Capacity Expansion and Capital Expenditure: A Calibrated Approach
Management outlined a recalibrated capital expenditure and capacity expansion strategy, emphasizing disciplined capital allocation and optimization of existing assets before pursuing new greenfield projects. Mr. Karan Adani stated that the target project IRR has been set at 18%, and confirmed that inorganic opportunities continue to be evaluated but organic development and greenfield expansion remain the primary focus. On the capex breakdown, approximately INR4 billion is already under execution, covering capacity additions, waste heat recovery systems (WHRS), and fly ash transportation infrastructure, with the balance allocated to debottlenecking and maintenance capex.
| Parameter: |
Details |
| Current Clinker Capacity: |
69 million tonnes |
| Upcoming Clinker Addition (Maratha): |
4 million tonnes |
| Upcoming Clinker Addition (Mundra): |
2 million tonnes |
| Upcoming Clinker Addition (Assam): |
2 million tonnes |
| Target Cement Capacity by end FY27: |
~119 million tonnes |
| FY26 Capex (actual): |
~INR7,500 crores |
| FY27 Capex (estimate): |
INR6,000–INR6,500 crores |
| Target Project IRR: |
18% |
The previously communicated long-term capacity target of 155 million tonnes has been deferred in terms of timeline, with FY30 now cited as a revised reference point. The 15 million tonnes debottlenecking program across existing assets was confirmed to remain in place, subject to timing adjustments based on return on investment considerations. Mr. Karan Adani acknowledged that project delays were partly attributable to contractor selection, absence of a fully formed project team at the time of acquisition, and projects being initiated without complete engineering in place—issues the management stated are being addressed. The Mundra and Assam clinker additions are targeted for completion within approximately 24 to 28 months.
On logistics recalibration, management noted that grinding units are being relocated closer to key markets—particularly in North UP, Bihar, Southern Gujarat, and Maharashtra—to reduce logistics costs.
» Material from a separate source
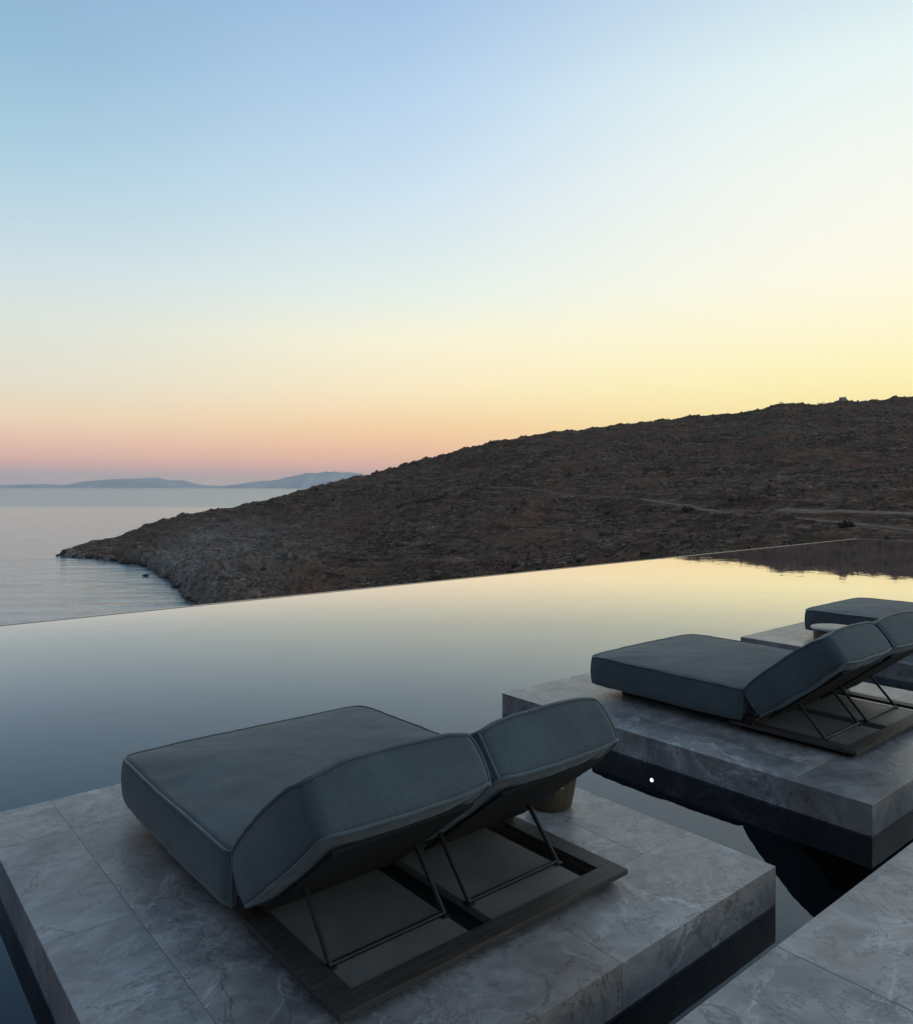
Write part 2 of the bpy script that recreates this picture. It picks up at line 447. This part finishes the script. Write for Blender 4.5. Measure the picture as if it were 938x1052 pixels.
# ------------------------------------------------------------------ loungers
CA, CB = .774, .86
def lx(a): return (a - CA) * H
def ly(b): return (b - CB) * H
def lounger(i, label):
    e = empty('sun_lounger', ab(i*PITCH + CA*H, CB*H, 0), ANG)
    tag(e, label, 'sun lounger', 'double sun loungers on the stone platforms')
    zf0, zf1 = .034, .056
    F = MB(); c = .003
    B1 = 1.31
    F.box((lx(.355), ly(.196), zf0), (lx(1.193), ly(.249), zf1), c)
    F.box((lx(.355), ly(.2495), zf0), (lx(.411), ly(.70), zf1 - .001), c)
    F.box((lx(1.139), ly(.2495), zf0), (lx(1.193), ly(.70), zf1 - .001), c)
    F.box((lx(.4115), ly(.6385), zf0), (lx(1.1385), ly(.70), zf1 - .001), c)
    F.build('base_frame', M_frame, e)
    T = MB(); T.box((lx(.38), ly(.22), .006), (lx(1.17), ly(.665), .012)); 
    for xx in (.40, 1.12):
        for yy in (.24, .60):
            T.box((lx(xx), ly(yy), .0008), (lx(xx) + .05, ly(yy) + .05, .0056))
    T.build('base_shade_sheet', M_undershade, e)  # dark sheet on small feet, added so the base slots look shaded
    for a0, a1 in ((.416, .716), (.786, 1.083)):
        P = MB(); P.box((lx(a0), ly(.2505), .0125), (lx(a1), ly(.638), .046), .002); P.build('base_panel', M_panel, e)
    D = MB(); D.box((lx(.43), ly(.7005), .0008), (lx(1.10), ly(B1), .0725), .002)
    D.box((lx(.40), ly(.668), .0565), (lx(1.130), ly(.70), .0725), .002)
    D.box((lx(.352), ly(.60), .0565), (lx(.372), ly(.675), .118), .002); D.box((lx(1.165), ly(.60), .0565), (lx(1.185), ly(.675), .118), .002)
    D.build('mattress_deck', M_undershade, e)
    # mattress
    w = (1.192 - .333) * H; b0, b1 = .640, 1.425
    Mx = Matrix.Translation((lx((1.192+.333)/2), ly((b0+b1)/2), .073))
    cushion('mattress', w, (b1-b0)*H, .215, e, Mx, r=.06, puff=.024, under=.0, seed=3+i, wrinkle=.008, skew=-.02, pipes=('top',), corners=((-1, -1), (-1, 1)), sag=.012)
    th = R(38.7)
    for k, (a0, a1) in enumerate(((.333, .762), (.772, 1.203))):
        wl = (a1-a0)*H; l = .432*H
        # cushion local: x along width, -y towards the head, z normal
        Mc = Matrix.Translation((lx((a0+a1)/2), ly(.555), .120)) @ Matrix.Rotation(-th, 4, 'X') @ Matrix.Translation((0, -l/2, .004))
        cushion('backrest', wl, l, .217, e, Mc, r=.05, puff=.03, under=.018, seed=20+i*3+k, wrinkle=.005, pipes=('top', 'bottom'),
                corners=((1, -1), (-1, 1)) if k == 0 else ((1, -1), (-1, -1)), sag=.036)
        Bd = MB(); Bd.box((-wl/2 + .06, -l + .08, -.022), (wl/2 - .06, -.02, -.010), .002)
        Bd.build('backrest_board', M_undershade, e, Matrix.Translation((lx((a0+a1)/2), ly(.555), .120)) @ Matrix.Rotation(-th, 4, 'X'))  # shade under the backrest is put into the board's colour
        # folding support bracket
        x0, x1 = ((.418, .712), (.787, 1.086))[k]
        z0 = zf1 - .001
        yb, zt_ = .339, .165*H
        G = MB(); top = lambda x: (lx(x), ly(.448), zt_ - .016)
        bot = lambda x: (lx(x), ly(yb), z0 + .002)
        G.tube([top(x0), bot(x0)], .0095, 8); G.tube([top(x1), bot(x1)], .0095, 8)
        G.tube([(lx(x0) - .005, ly(yb), z0), (lx(x1) + .005, ly(yb), z0)], .0085, 8)
        for x_ in (x0, x1): G.box((lx(x_) - .016, ly(yb) - .02, z0 - .010), (lx(x_) + .016, ly(yb) + .014, z0 - .001), .002)
        G.build('support_bracket', M_metal, e)
    return e
lounger(0, 'nearest double sun lounger, blue grey cushions with both backrests raised, in the foreground')
lounger(1, 'second double sun lounger at middle right, its raised backrests cut by the picture edge')
lounger(2, 'farthest double sun lounger at the right edge, only its flat foot end showing')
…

As an example, management cited that the Bihar market is currently being served through Chhattisgarh, which is not optimal, and that a dedicated grinding unit in Bihar is being planned, with Chhattisgarh repositioned as a clinker-only facility. Sanghi is being progressively repositioned as a predominantly clinker-focused facility over the next three years, with new cement capacity planned on the coastal Gujarat region, including Dahej Line 2.
Cost Reduction Roadmap and Strategic Priorities for FY27
Management provided detailed cost reduction guidance and strategic priorities for FY27 and beyond. Mr. Karan Adani confirmed that INR500 per tonne of cumulative cost reduction is targeted over the next two years, while reaffirming that the longer-term cost target of INR3,650 per tonne remains a goal, with the INR500 figure representing the committed near-term reduction.
| Priority: |
Details |
| FY27 Cost Target: |
INR4,250 per tonne (full-year average) |
| FY28 Cost Target: |
Further reduction of INR250 per tonne |
| Green Power Share (Q4 FY26): |
~32% (vs. 26% previously) |
| Premium Cement (Q4 FY26): |
36% of trade sales |
| Trade Sales Share (Q4 FY26): |
74% (vs. 68% in Q3 FY25) |
| Clinker Factor (Q4 FY26): |
65% (vs. 67% in Q3 FY25) |
| RMC EBITDA (Q4 FY26): |
INR102 crores |
| RMC EBITDA (Full Year FY26): |
~INR300 crores |
| FY27 Volume Target: |
80 million tonnes (8% growth) |
| Industry Growth Estimate (FY27): |
~5%–5.5% |
Key savings drivers identified include fly ash raw material cost reduction pending railway infrastructure completion, further improvement in green power share, and heat consumption efficiency gains. Management noted a savings potential of INR150 to INR200 per tonne from raw material and green energy components alone. On premiumization, the price gap between the base product and the super premium cement variant is approximately INR50 to INR55 per bag, and INR20 to INR25 per bag for the standard premium variant. Management indicated that a 36% share of premium cement in trade sales is a sustainable level to target going forward.
Mr. Karan Adani outlined five key operational priorities for the reset: discipline on L1 plants delivering to their respective markets; discipline on trade versus non-trade sales mix; reduction of raw material and energy consumption costs; improvement of channel network to support sales growth; and stabilization and reliability improvement at acquired assets. Management also highlighted the role of Service Level Agreement (SLA)-based contracts with external partners as a mechanism to improve plant efficiency, reduce legacy union-related issues, and drive cost discipline at the plant level. Mr. Karan Adani acknowledged that the company's performance had not met shareholder commitments and stated that the strategic reset is aimed at course-correcting execution before accelerating further capital investment.